The Fed made a fatal mistake that will hurt us in 2023, says respected investment guru
Renowned finance professor, seasoned investor, and investment guru Jeremy Siegel sees significant flaws in the Fed's actions that could have dire consequences, while reminding us that they are making the same mistakes they made a year ago. Jeremy Siegel even says Jerome Powell is making one of the biggest policy mistakes in the Fed's 110-year history. What does he mean by this and what are the potentially catastrophic consequences of the Fed's actions?

Jeremy Siegel
Jeremy Siegel is an investor, economist, professor of finance and also comments extensively on the economy and financial markets. He appears regularly on networks including CNN, CNBC and NPR and writes regular columns for Kiplinger's Personal Finance and Yahoo Finance.

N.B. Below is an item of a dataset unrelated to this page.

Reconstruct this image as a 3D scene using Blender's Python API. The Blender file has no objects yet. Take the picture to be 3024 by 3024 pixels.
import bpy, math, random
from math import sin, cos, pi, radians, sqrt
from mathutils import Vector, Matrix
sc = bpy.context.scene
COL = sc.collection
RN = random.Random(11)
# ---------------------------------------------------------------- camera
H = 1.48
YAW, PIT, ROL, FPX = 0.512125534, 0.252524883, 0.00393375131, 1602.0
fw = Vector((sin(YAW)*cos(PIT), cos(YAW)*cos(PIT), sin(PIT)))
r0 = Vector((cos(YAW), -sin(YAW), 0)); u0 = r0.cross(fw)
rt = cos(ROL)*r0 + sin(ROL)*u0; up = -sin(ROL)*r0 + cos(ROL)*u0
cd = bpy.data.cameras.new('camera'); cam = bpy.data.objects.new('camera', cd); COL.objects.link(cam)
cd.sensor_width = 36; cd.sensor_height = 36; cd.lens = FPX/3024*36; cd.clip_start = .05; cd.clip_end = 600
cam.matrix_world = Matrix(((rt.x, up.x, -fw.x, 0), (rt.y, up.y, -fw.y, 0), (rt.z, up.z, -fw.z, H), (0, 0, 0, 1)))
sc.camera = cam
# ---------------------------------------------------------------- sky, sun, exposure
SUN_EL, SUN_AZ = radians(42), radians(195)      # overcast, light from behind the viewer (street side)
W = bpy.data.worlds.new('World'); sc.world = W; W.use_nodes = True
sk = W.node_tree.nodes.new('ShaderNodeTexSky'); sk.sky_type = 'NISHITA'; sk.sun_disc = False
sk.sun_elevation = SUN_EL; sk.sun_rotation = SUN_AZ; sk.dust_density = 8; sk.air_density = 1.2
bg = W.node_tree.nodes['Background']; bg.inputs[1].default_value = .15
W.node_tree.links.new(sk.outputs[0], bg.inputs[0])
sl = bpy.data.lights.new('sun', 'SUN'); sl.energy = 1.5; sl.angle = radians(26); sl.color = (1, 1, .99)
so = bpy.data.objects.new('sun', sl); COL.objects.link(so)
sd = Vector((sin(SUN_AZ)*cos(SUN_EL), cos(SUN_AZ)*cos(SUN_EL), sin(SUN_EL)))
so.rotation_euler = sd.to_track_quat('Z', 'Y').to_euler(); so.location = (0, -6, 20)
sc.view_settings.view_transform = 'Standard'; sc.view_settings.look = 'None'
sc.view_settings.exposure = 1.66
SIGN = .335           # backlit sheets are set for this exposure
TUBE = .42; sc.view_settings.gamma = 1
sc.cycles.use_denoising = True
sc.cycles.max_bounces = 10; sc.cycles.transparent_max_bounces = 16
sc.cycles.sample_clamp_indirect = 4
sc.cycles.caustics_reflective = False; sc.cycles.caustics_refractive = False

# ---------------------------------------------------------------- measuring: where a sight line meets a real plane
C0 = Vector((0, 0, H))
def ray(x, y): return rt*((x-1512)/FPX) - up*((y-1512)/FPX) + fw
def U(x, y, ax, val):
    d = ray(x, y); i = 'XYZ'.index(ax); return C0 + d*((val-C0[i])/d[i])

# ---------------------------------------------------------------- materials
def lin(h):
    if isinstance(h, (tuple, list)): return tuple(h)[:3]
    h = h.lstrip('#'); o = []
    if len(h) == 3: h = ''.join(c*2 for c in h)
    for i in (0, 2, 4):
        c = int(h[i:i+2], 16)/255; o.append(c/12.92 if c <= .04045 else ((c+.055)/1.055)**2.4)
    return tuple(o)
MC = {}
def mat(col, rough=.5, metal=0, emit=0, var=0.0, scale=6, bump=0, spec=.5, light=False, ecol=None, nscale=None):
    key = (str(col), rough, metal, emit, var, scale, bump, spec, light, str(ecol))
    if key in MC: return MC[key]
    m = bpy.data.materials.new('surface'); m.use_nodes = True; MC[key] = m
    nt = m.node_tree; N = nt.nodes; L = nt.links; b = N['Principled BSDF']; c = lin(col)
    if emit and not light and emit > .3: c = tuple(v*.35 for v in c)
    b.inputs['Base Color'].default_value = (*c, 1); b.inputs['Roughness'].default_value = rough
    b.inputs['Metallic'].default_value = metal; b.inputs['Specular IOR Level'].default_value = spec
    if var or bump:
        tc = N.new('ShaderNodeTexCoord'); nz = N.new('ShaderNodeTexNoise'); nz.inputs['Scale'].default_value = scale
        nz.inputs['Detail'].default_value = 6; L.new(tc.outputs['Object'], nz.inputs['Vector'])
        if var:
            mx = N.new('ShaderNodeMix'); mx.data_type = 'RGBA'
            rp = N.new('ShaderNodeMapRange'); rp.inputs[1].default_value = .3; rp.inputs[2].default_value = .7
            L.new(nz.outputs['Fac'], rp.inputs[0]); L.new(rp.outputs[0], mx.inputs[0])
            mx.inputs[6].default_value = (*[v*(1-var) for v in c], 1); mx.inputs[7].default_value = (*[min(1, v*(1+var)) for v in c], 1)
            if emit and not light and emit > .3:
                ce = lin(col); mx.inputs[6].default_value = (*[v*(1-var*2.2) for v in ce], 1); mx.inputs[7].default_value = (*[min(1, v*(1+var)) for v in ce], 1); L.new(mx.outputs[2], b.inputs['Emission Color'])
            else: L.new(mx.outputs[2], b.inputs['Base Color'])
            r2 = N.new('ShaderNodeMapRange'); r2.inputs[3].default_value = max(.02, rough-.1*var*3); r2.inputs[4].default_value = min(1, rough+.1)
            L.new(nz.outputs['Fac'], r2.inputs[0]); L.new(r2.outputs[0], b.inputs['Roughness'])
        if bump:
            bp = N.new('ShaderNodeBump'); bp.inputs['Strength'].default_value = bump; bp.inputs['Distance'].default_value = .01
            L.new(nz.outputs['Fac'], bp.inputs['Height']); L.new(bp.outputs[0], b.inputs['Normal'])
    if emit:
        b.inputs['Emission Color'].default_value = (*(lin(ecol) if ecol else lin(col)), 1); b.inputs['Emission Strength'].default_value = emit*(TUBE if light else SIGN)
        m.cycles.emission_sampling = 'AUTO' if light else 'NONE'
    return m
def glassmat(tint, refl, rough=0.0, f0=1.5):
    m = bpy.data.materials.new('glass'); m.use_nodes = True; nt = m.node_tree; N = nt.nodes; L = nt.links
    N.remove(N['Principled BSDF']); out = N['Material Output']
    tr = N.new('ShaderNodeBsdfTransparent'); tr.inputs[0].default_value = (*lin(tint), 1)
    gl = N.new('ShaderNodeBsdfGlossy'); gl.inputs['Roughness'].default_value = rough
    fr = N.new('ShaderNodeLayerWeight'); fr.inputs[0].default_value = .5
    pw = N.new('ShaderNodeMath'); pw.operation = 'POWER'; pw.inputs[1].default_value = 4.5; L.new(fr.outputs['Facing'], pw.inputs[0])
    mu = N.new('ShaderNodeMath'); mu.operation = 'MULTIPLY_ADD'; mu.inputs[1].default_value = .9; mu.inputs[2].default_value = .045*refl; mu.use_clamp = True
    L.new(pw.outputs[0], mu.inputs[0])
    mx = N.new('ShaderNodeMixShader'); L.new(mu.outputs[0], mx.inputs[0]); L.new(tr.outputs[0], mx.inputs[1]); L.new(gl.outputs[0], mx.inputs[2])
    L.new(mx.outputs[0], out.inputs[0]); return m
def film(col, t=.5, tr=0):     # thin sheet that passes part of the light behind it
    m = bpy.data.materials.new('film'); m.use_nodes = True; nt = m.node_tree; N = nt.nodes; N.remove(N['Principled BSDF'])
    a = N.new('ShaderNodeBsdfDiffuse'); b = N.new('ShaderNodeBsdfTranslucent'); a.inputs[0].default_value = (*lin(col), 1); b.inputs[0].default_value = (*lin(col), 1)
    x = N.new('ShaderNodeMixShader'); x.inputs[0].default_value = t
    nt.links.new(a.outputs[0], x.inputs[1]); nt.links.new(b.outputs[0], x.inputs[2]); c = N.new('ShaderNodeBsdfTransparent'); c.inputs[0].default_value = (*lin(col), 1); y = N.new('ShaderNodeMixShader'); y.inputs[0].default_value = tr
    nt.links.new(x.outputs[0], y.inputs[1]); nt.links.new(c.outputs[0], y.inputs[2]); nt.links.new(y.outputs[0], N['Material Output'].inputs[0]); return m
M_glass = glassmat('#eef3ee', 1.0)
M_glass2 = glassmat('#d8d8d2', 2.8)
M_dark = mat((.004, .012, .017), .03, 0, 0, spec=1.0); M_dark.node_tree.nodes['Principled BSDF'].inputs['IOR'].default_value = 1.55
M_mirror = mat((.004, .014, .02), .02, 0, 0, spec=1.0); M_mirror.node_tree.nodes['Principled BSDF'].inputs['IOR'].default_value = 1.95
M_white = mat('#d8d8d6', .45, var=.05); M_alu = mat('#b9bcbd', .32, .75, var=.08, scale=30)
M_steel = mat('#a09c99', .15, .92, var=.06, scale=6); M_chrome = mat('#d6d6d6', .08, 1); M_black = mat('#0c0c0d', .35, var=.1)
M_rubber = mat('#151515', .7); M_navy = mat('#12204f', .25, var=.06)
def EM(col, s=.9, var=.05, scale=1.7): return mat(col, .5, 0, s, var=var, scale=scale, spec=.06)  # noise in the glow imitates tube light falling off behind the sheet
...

The last Fed meeting was a highly speculative topic. Once again, investors split into two camps. The former sees the 75bps hike as weakness and an unnecessary drag on inflation for another x months, and the latter again see it as an aggressive and unnecessarily tight Fed stance. Which side do you fall on?
Where does Siegel see the problem?
Wharton professor Jeremy Siegel has a big problem with the Federal Reserve's aggressive interest rate hikes in an attempt to tame inflation and fears the central bank is making the biggest mistake in its history and could trigger a steep recession.
Siegel said inflation is starting to drop significantly, but the Fed is still continuing to raise rates.
I would only pause here to say that I strongly disagree with a significant drop in inflation and don't see it as rosy.
Siegel also said that this could be one of the biggest policy mistakes in the Fed's 110-year history because he sees some similarities to last year where the Fed remained so lax and blindsided when everything was booming.
At its last meeting, the Fed raised interest rates by another 75 basis points and said it expects further rate hikes toward the beginning of 2023, according to its updated dot plot.
"When you have all the commodities that are rising at a rapid pace, Chairman Powell and the Fed have said, 'We don't see any inflation. We don't see a need to raise interest rates in 2022." Now that all those same commodities and asset prices are falling, he says, "It's stubborn inflation that requires the Fed to remain hawkish until 2023." It makes absolutely no sense to me," Siegel said.
Siegel pointed out that oil prices have fallen back to levels not seen since early 2022, before Russia's invasion of Ukraine, and home prices and homebuilding activity are starting to fall, which he said is another indicator of improvement.
"The only thing that's not falling is wages, and by the way, wages are more in a slightly upward trend," Siegel said.
"Why is the Fed putting the burden on these working people, on employed people, when prices of all sorts of commodities are demonstrably falling," said Siegel, who was almost indignant at the Fed's actions.
Siegel thinks the Fed is currently being unnecessarily tight. On the other hand, he compares it to the same mistake the Fed made last year. According to Siegel, the Fed has a lousy track record of accurately forecasting and further expectations from inflation.
Just a year ago, the median expectation for the Fed funds rate was less than 1% by the end of 2022 and 1.75% by the end of 2024. Today, the Fed funds rate is in the 3 to 3.25% range and is expected to sit at 4.5% by the end of this year.
You can find a number of his comments and opinions on YouTube at CNBC, where he regularly appears and comments on events. (402) Calling it poor monetary policy is an understatement, says Prof. Jeremy Siegel on Fed hikes - YouTube
What could be the consequences of these bad moves?
Siegel expects the Fed's overly tight actions will continue to weigh on stock prices, and if the Fed's tightening actions continue through 2023, "you can make sure we're going to see a major recession on the other side," Siegel said.
"I'm very upset. It's like a pendulum. They were too comfortable in 2020 and 2021 and now 'we're going to be really tough until we crush the economy,'" Siegel said of the Fed.
"I think they're going to be forced to cut rates a lot faster than they think," Siegel said, a move that could set stocks up for a potential recovery from their continued decline.
Conclusion
What's your take on this? Is the Fed making a fatal mistake? I certainly give Siegel credit, as he often speaks off the cuff, but in this case I may not agree with him entirely. As such, the decline in inflation did not strike me as so drastic that one could argue for a smaller rate hike or a softer stance and watch the whole situation unfold. Personally, I was one of those who wanted to see a more aggressive stance and show decisiveness at this meeting, which could have exacerbated the pain, but I saw the benefit in the time horizon. By that I mean that if the next economic data is relatively negative, I expect an unnecessarily extended inflationary period based on the Fed's soft stance.
Please note that this is not financial advice. Every investment must go through a thorough analysis.